* Start INFORMATION SUPPLIED *

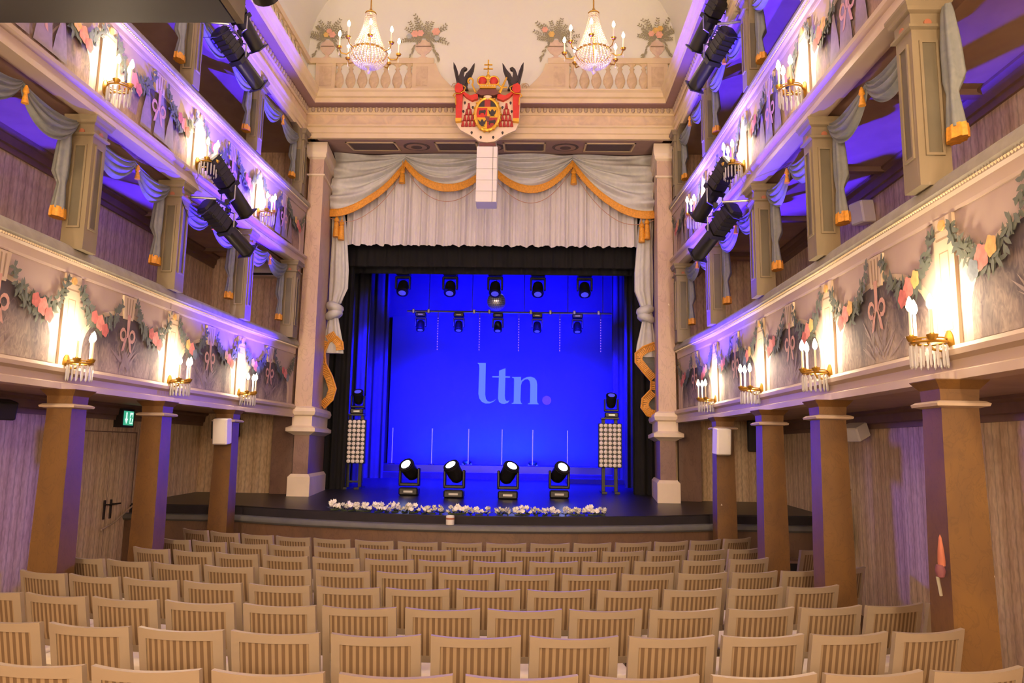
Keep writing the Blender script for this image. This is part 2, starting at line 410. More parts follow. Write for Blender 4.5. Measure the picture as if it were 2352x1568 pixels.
# ------------------------------------------------------------------ the hall: floor, walls, ceiling
FZ = [(-3.5, 0.36), (3.3, 0.171), (4.13, 0.132), (4.96, 0.100), (5.79, 0.069), (6.62, 0.052), (7.45, 0.034), (8.29, 0.023), (9.1, 0.0), (11.2, 0.0)]
def floor_z(y):
    for (a, za), (b_, zb) in zip(FZ, FZ[1:]):
        if y <= b_: return za + (zb - za) * (max(y, a) - a) / (b_ - a)
    return 0.0
mb = MB()
mb.grid(1, 1, lambda u, v: (0, 0, 0)); mb = MB()
ys = [p[0] for p in FZ]
rings = [[(-5.2, y, floor_z(y)), (5.2, y, floor_z(y)), (5.2, y, -0.3), (-5.2, y, -0.3)] for y in ys]
mb.loft(rings)
struct('floor', mb, 'hall_floor', label='dark wooden raked floor under the chair rows')
WX = 5.05
for s in (-1, 1):
    struct('wall_' + SIDE[s], MB().box(min(s * WX, s * (WX + .15)), max(s * WX, s * (WX + .15)), -3.5, 14.4, -0.3, 7.9), 'wallpaper_side',
           label='wallpapered %s side wall behind the galleries' % SIDE[s])
    struct('wall_end_' + SIDE[s], MB().box(min(s * 3.3, s * WX), max(s * 3.3, s * WX), 13.25, 13.4, 0.5, 7.6), 'wallpaper_end',
           label='wallpapered end wall of the %s galleries beside the proscenium' % SIDE[s])
struct('wall_rear', MB().box(-5.2, 5.2, -3.5, -3.35, -0.3, 11.2), 'wallpaper_end', label='rear wall of the hall behind the seats')

ZE = 7.40   # underside of the entablature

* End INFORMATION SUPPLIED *

**PROBLEM REQUIREMENTS:** Copy each line exactly, and leave the pictures out of your copy.

**ANSWER:**
Keep writing the Blender script for this image. This is part 2, starting at line 410. More parts follow. Write for Blender 4.5. Measure the picture as if it were 2352x1568 pixels.
# ------------------------------------------------------------------ the hall: floor, walls, ceiling
FZ = [(-3.5, 0.36), (3.3, 0.171), (4.13, 0.132), (4.96, 0.100), (5.79, 0.069), (6.62, 0.052), (7.45, 0.034), (8.29, 0.023), (9.1, 0.0), (11.2, 0.0)]
def floor_z(y):
    for (a, za), (b_, zb) in zip(FZ, FZ[1:]):
        if y <= b_: return za + (zb - za) * (max(y, a) - a) / (b_ - a)
    return 0.0
mb = MB()
mb.grid(1, 1, lambda u, v: (0, 0, 0)); mb = MB()
ys = [p[0] for p in FZ]
rings = [[(-5.2, y, floor_z(y)), (5.2, y, floor_z(y)), (5.2, y, -0.3), (-5.2, y, -0.3)] for y in ys]
mb.loft(rings)
struct('floor', mb, 'hall_floor', label='dark wooden raked floor under the chair rows')
WX = 5.05
for s in (-1, 1):
    struct('wall_' + SIDE[s], MB().box(min(s * WX, s * (WX + .15)), max(s * WX, s * (WX + .15)), -3.5, 14.4, -0.3, 7.9), 'wallpaper_side',
           label='wallpapered %s side wall behind the galleries' % SIDE[s])
    struct('wall_end_' + SIDE[s], MB().box(min(s * 3.3, s * WX), max(s * 3.3, s * WX), 13.25, 13.4, 0.5, 7.6), 'wallpaper_end',
           label='wallpapered end wall of the %s galleries beside the proscenium' % SIDE[s])
struct('wall_rear', MB().box(-5.2, 5.2, -3.5, -3.35, -0.3, 11.2), 'wallpaper_end', label='rear wall of the hall behind the seats')

ZE = 7.40   # underside of the entablature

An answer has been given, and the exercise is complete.